Le Ministre des Affaires étrangères et des Sénégalais de l’Extérieur, Mankeur Ndiaye, s’est rendu dans la matinée du mardi 23 juin 2015 à Bissau, porteur d’un message de Macky Sall à son homologue José Mario Vaz, Président de la République de Guinée Bissau. Une arrivée du chef de la diplomatie sénégalaise qui coïncide avec la montée de sérieuses divergences entre plusieurs leaders de la classe politique hétéroclyte bissau-guinéenne dont le chef de l’Etat, le Premier ministre et le Président de l’Assemblée nationale.
Signe de cette tension, Mankeur Ndiaye est arrivé à Bissau juste quelques minutes après que le ministre d’Etat Baciro Dja a remis sa démission au chef du gouvernement, Domingos Simões Pereira avec qui il entretient les relations les moins amicales du monde. Il y a quelques jours en effet, les deux hommes se sont violemment opposés en Conseil des ministres sur l’organisation du pèlerinage à la Mecque.

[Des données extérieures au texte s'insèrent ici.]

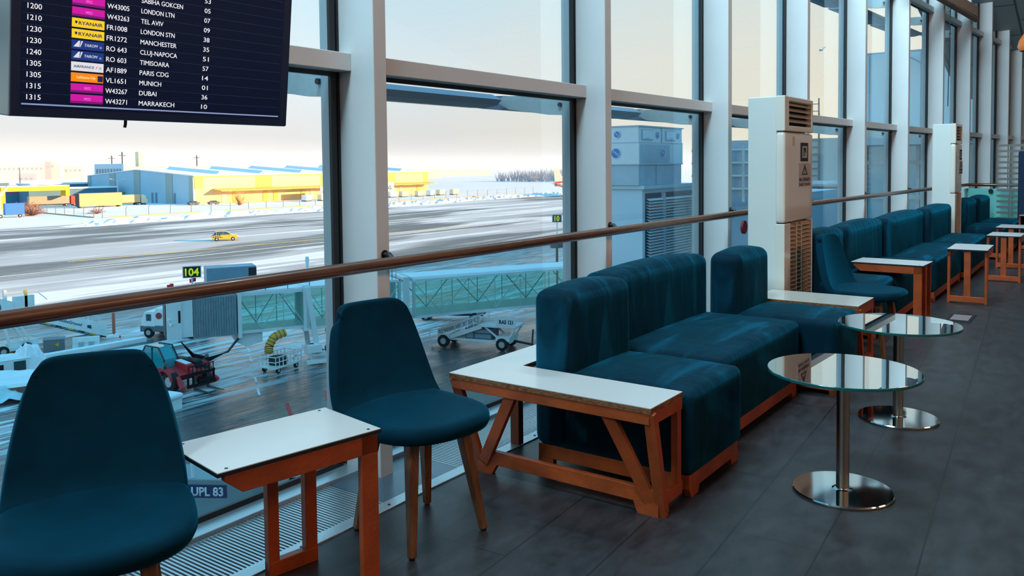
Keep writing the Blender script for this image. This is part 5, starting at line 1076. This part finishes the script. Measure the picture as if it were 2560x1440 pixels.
t = thing('maroon_container', 'maroon container on the snow beside the teal shed', 'container', (143, 352, G), math.radians(-4)); obj('body', MB().box(0, 14, 0, 3, 4.5, 7.8), M('maroon', (150, 84, 112), .6), t); obj('stand', MB().box(0, 14, 0, 3, 0, 4.5), m_shb, t)
for x, y, lb in ((202, 268, 'dark parked car left of the hangar corner post'), (196, 272, 'second dark parked car by the blue gable')):
    t = thing('parked_car', lb, 'car', (x-12, y+10, G), math.radians(-3), 'dark cars by the hangar gable'); obj('body', MB().box(-2.2, 2.2, -.9, .9, .4, 1.0), M('car_dark', (50, 66, 78), .3), t, bevel=.1); obj('cabin', MB().loft([[(-1.6, y_, 1.0), (-1.0, y_*.8, 1.55), (.7, y_*.8, 1.55), (1.3, y_, 1.0)] for y_ in (-.85, .85)]), m_cglass, t)
    for x_ in (-1.4, 1.4):
        for y_ in (-.8, .8): wheel(t, x_, y_, .33, .22)
random.seed(11)
ulds = []
for i in range(12):
    t = thing('cargo_container', 'pale air cargo container in the row along the hangar fence', 'container', (222+7.2*i+random.uniform(-1, 1), 262+random.uniform(-3, 3)-.9*i, G), random.uniform(-.2, .2), 'air cargo containers in front of the hangar')
    obj('body', MB().prism([(-1.6, .5), (1.2, .5), (2.1, 1.3), (2.1, 2.7), (-1.6, 2.7)], 'xz', -1.2, 1.2), m_hcr if i % 3 else m_zinc, t); obj('base', MB().box(-1.7, 1.6, -1.2, 1.2, .2, .5), m_dkst, t)
t = thing('billboard', 'cream board with a dark emblem standing in front of the hangar', 'sign', (240, 268, G)); bo_ = obj('board', MB().box(-6, 6, -.2, .2, 2.2, 6.0), m_hcr, t); obj('emblem', MB().beam((-4.9, -.22, 3.2), (-3.8, -.22, 5.0), .1, .5, up=(0, 1, 0)), m_dkst, bo_); obj('post', MB().box(-5, -4.6, -.1, .1, 0, 2.2).box(4.6, 5, -.1, .1, 0, 2.2), m_dkst, t)
t = thing('billboard', 'white board with dark capital letters in front of the hangar', 'sign', (275, 271, G)); bo_ = obj('board', MB().box(-6, 6, -.2, .2, 1.6, 6.6), m_wmark, t); text('lettering', '4 BIGG', m_dkst, bo_, (0, -.22, 3.2), (1, 0, 0), (0, 0, 1), 1.7, 8.4, 'C', .02, .03); obj('post', MB().box(-5, -4.6, -.1, .1, 0, 1.6).box(4.6, 5, -.1, .1, 0, 1.6), m_dkst, t)
t = thing('street_lamp', 'double-armed white street lamp in front of the hangar gable', 'lamp', (181, 330, G)); obj('pole', MB().tube((0, 0, 0), (0, 0, 9.0), .2, .12, 8), m_wmark, t)
for s in (-1, 1): a_ = obj('arm', MB().beam((0, 0, 9), (s*1.2, -s*.6, 9.6), .15), m_wmark, t); obj('lamp_head', MB().beam((s*1.1, -s*.55, 9.55), (s*2.6, -s*1.3, 10.0), .6, .2), m_wmark, a_)
t = thing('light_mast', 'thin dark mast standing in the open snow at the left', 'mast', (187, 430, G)); obj('pole', MB().tube((0, 0, 0), (0, 0, 15), .25, .12, 6), m_dkst, t)
t = thing('blue_tug', 'blue box-bodied truck just entering at the left edge', 'truck', (112.5, 262, G), math.radians(170)); obj('body', MB().box(-2, 3, -1.2, 1.2, .8, 4.2), M('truck_blue', (34, 116, 206), .5), t); obj('chassis', MB().box(-2, 5, -1, 1, .5, .9), m_ymark, t); wheel(t, 4.2, 1.0, .5, .4); wheel(t, -.8, 1.0, .5, .4)
# winter shrubs and trees: branching stems
m_twig = M('twig', (150, 112, 96), .8)
def shrub(name, lab, cat, loc, n_, h, spread, r=.04, mat=None, group=None):
    t = thing(name, lab, cat, loc, 0, group); b = MB()
    for i in range(n_):
        a = random.uniform(0, 2*PI); s_ = random.random()**.5*spread; tip = Vector((math.cos(a)*s_, math.sin(a)*s_, h*math.sqrt(max(.04, 1-(s_/spread)**2))*random.uniform(.45, 1))); mid = tip*.55+Vector((0, 0, h*.06))
        b.path([(tip.x*.08, tip.y*.08, 0), mid, tip], [r, r*.7, r*.3], 3)
        for _ in range(2): q_ = mid.lerp(tip, random.random()); b.path([q_, q_+Vector((random.uniform(-.3, .3)*spread*.5, random.uniform(-.3, .3)*spread*.5, h*.22))], [r*.5, r*.2], 3)
    obj('branches', b, mat or m_twig, t); return t
shrub('bare_bush', 'bare brown bush by the fence corner at the left', 'bush', (118.5, 266, G), 170, 4.6, 4.6, .07); shrub('bare_bush', 'small bare bush right of the big one by the fence corner', 'bush', (134.5, 258, G), 70, 2.0, 3.0, .06)
shrub('bare_tree', 'small bare tree in front of the sunlit hangar wall', 'tree', (190, 262, G), 60, 6.5, 3.0, .08, M('twig_tan', (186, 150, 110), .8))
# snowy aircraft beyond
t = thing('airliner', 'white airliner with a red-based tail fin, seen at the edge of the second window', 'aircraft', (316.5, 185.5, G), math.radians(-38))
b = MB(); b.loft([[(x_, r*math.cos(2*PI*i/20), 4.2+dz+r*math.sin(2*PI*i/20)) for i in range(20)] for x_, r, dz in ((-18, .25, 1.5), (-16, .7, 1.1), (-11, 1.6, .4), (-6, 2.0, 0), (14, 2.0, 0), (17, 1.5, -.2), (19, .6, -.5), (19.4, .15, -.6))]); fu = obj('fuselage', b, M('aircraft_cream', (236, 228, 214), .4), t, smooth=50)
b = MB(); b.loft([[(-17.0, y_, 5.6), (-12.2, y_, 5.9), (-15.6, y_*.5, 12.2), (-17.6, y_*.5, 12.2)] for y_ in (-.18, .18)]); fi = obj('tail_fin', b, M('aircraft_cream', (236, 228, 214)), t)
b = MB(); b.loft([[(-17.0, y_, 4.4), (-11.5, y_, 4.6), (-12.6, y_, 6.6), (-16.9, y_, 6.4)] for y_ in (-.6, .6)]); obj('red_band', b, M('aircraft_red', (206, 60, 52), .4), t)
for s in (-1, 1):
    b = MB(); b.loft([[(-16.6, s*.4, 5.3), (-14.2, s*.4, 5.3), (-16.2, s*5.6, 5.6), (-17.2, s*5.6, 5.6)], [(-16.6, s*.4, 5.5), (-14.2, s*.4, 5.55), (-16.2, s*5.6, 5.7), (-17.2, s*5.6, 5.7)]]); obj('tailplane', b, m_gse, t)
    b = MB(); b.loft([[(-2, s*1.8, 3.2), (4.5, s*1.8, 3.2), (-1.5, s*16, 4.2), (-3.0, s*16, 4.2)], [(-2, s*1.8, 3.6), (4.5, s*1.8, 3.7), (-1.5, s*16, 4.35), (-3.0, s*16, 4.35)]]); obj('wing', b, m_gse, t)
    b = MB(); b.tube((1.5, s*5.5, 2.4), (5.0, s*5.5, 2.4), .8, 1.0, 16); obj('engine', b, m_gse, t)
for x_, y_ in ((-.5, -2.2), (-.5, 2.2), (14.5, 0)): obj('gear', MB().tube((x_, y_, .5), (x_, y_, 3.2), .12, n=6), m_gsed, t); wheel(t, x_, y_, .5, .6)
t = thing('parked_tail', 'pale aircraft wing tip poking in at the left edge above the snow', 'aircraft', (96, 296, G), math.radians(-20)); b = MB(); b.loft([[(0, 0, 3.4), (0, 4, 3.2), (24, 1.6, 4.6), (24, .4, 4.7)], [(0, 0, 4.2), (0, 4, 4.0), (24, 1.6, 4.9), (24, .4, 4.9)]]); obj('wing', b, m_hcr, t); obj('winglet', MB().loft([[(23.2, .4, 4.7), (24.4, 1.6, 4.7), (27.4, 1.2, 9.0), (26.6, .6, 9.0)], [(23.2, .7, 4.7), (24.2, 1.9, 4.7), (27.2, 1.5, 9.0), (26.4, .9, 9.0)]]), M('winglet_grey', (180, 180, 184), .5), t); obj('strut', MB().tube((2, 2, 0), (2, 2, 3.4), .3, n=8), m_gsed, t)
# low wood and far town on the horizon
random.seed(21)
m_wood = M('far_wood', (150, 158, 174), .9)  # bluish haze put into the wood's colour
b = MB()
for i in range(260):
    x_ = 572+random.uniform(-20, 70); y_ = 305+random.uniform(0, 120); h = random.uniform(6, 11); a = random.uniform(0, PI)
    for k in range(5):
        aa = a+k*1.26; b.beam((x_, y_, G), (x_+2.4*math.cos(aa), y_+2.4*math.sin(aa), G+h*random.uniform(.6, 1)), .7, .7, .15)
tag(obj('woodland', b, m_wood), 'low grey-blue leafless wood far off beyond the runway', 'woodland', kind='stuff')
for xx, y_, lb, w_, h, mt_ in ((516.7, 1299.6, 'long cream block in the distant town at the left edge', 110, 22, m_hcr), (571.1, 1284.1, 'blue-grey block in the distant town', 18, 22, m_hblue), (558.3, 1207.8, 'tall orange building in the distant town', 9, 25, M('town_orange', (226, 150, 116), .7)), (586.7, 1228.4, 'cream windowed building in the distant town', 36, 19, m_hcr), (499.1, 1153.2, 'low rose-coloured building in the distant town', 24, 9, M('town_rose', (220, 176, 160), .7))):
    t = thing('town_building', lb, 'building', (xx, y_, G), math.radians(-54)); obj('wall', MB().box(0, w_, 0, 10, 0, h), mt_, t); b = MB()
    for i in range(max(2, int(w_/7))): b.box(3+6.5*i, 6+6.5*i, -.3, .1, h-8, h-5)
    obj('window', b, M('far_window', (90, 120, 136)), t)
for xx, y_, lb, w_, h in ((640, 620, 'white low building with a cream roof beyond the field, left of the fin', 60, 10), (800, 700, 'distant pale shed beyond the runway', 90, 8)):
    t = thing('far_shed', lb, 'building', (xx, y_, G), -.3); obj('wall', MB().box(0, w_, 0, 20, 0, h), m_hcr, t); obj('snow_roof', MB().box(-1, w_+1, -1, 21, h, h+1), m_snow, t)

# thin winter haze lying over the airfield
mh = bpy.data.materials.new('winter_haze'); mh.use_nodes = True; nn = mh.node_tree.nodes; nn.remove(nn['Principled BSDF'])
vs_ = nn.new('ShaderNodeVolumeScatter'); vs_.inputs['Density'].default_value = .0007; vs_.inputs['Color'].default_value = (.96, .97, 1, 1); vs_.inputs['Anisotropy'].default_value = -.35
mh.node_tree.links.new(vs_.outputs[0], nn['Material Output'].inputs['Volume'])
hz_ = obj('haze', MB().prism([(-600, 470), (430, 470), (430, 230), (2600, 230), (2600, 1700), (-600, 1700)], 'xy', G+.05, 22), mh); tag(hz_, 'thin pale winter haze lying over the far airfield and town', 'haze', kind='stuff')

Le Premier ministre Domingos Simões Pereira qui a alors accusé le ministre d’Etat Baciro Dja d’être une taupe du Parti africain de l’Indépendance de la Guinée et du Cap-Vert (PAIGC) à la présidence lui a simplement retiré le dossier. Ce qui a étonné tout le cabinet puisque les deux hommes appartiennent au même camp. Leurs bisbilles se sont poursuivis ce week-end lors de la dernière réunion du Comité central du PAIGC provoquant la démission du ministre d’Etat Baciro Dja.
Mais ce clash n’est que la partie visible de l’iceberg puisque tout dernièrement, le Président José Mario Vaz est monté au créneau pour humilier Cipriano Cassamá, le président de l’Assemblée nationale en pleine cérémonie officielle d’installation du Conseil d’Etat bissau-guinéen. José Mario Vaz accusait Cipriano Cassamá d’avoir rabaissé la Guinée-Bissau alors qu’il était en visite à Luanda puisqu’il a présenté des excuses publiques au nom de son pays sur des sujets ne relevant pas de ses compétences et sans en avoir l’autorisation. Une façon pour le Président Vaz de marquer son territoire et sa chasse gardée.
Une semaine auparavant, le Président de l’Assemblée nationale Cipriano Cassama déclarait à la presse que « Le président peut dormir tranquille. Je ne suis pas son rival, car si je voulais être le Président de la République je l’aurai été … Je ne suis pas jaloux, je n’ai rien contre mon collègue et ami, mon premier magistrat de la nation, José Mario Vaz. Mais je suis préoccupé par la stabilité de ce pays « , a-t-il déclaré.
Dans ce contexte, l’agitation débordante du Premier ministre Domingos Simões Pereira avec ses tournées fréquentes à l’intérieur du pays inquiète davantage le président Vaz qui n’est pas du même bord que le patron du parlement encore moins de celui du chef du gouvernement.
D’ailleurs, lors du 47ème sommet des Chefs d’Etat de la Communauté économique des États d’Afrique de l’ouest (CEDEAO) le Président José Mario Vaz n’a pu cacher son agacement sur l’étroite marge de manœuvre que lui offre l’actuel régime semi-présidentiel Bissau- guinéen. Le fait que le Président Vaz fasse cette confession est un aveu de sa faible emprise sur la conduite des affaires de son pays. C’est aussi un élément révélateur des difficultés de la classe politique bissau-guinéenne à construire un consensus interne menant à la mise en œuvre de véritables réformes politiques.
Autant de signes que semblent décoder certains pays très attachés à la paix et à la stabilité de la Guinée-Bissau dont les Etats-Unis et le Sénégal. C’est ainsi que le ballet diplomatique a été ouvert au cours du Westende par l’ambassadeur des Etats-Unis, James Zumwalt suivi 48 heures plus tard par Mankeur Ndiaye dont le patron est le président en exercice de la CEDEAO.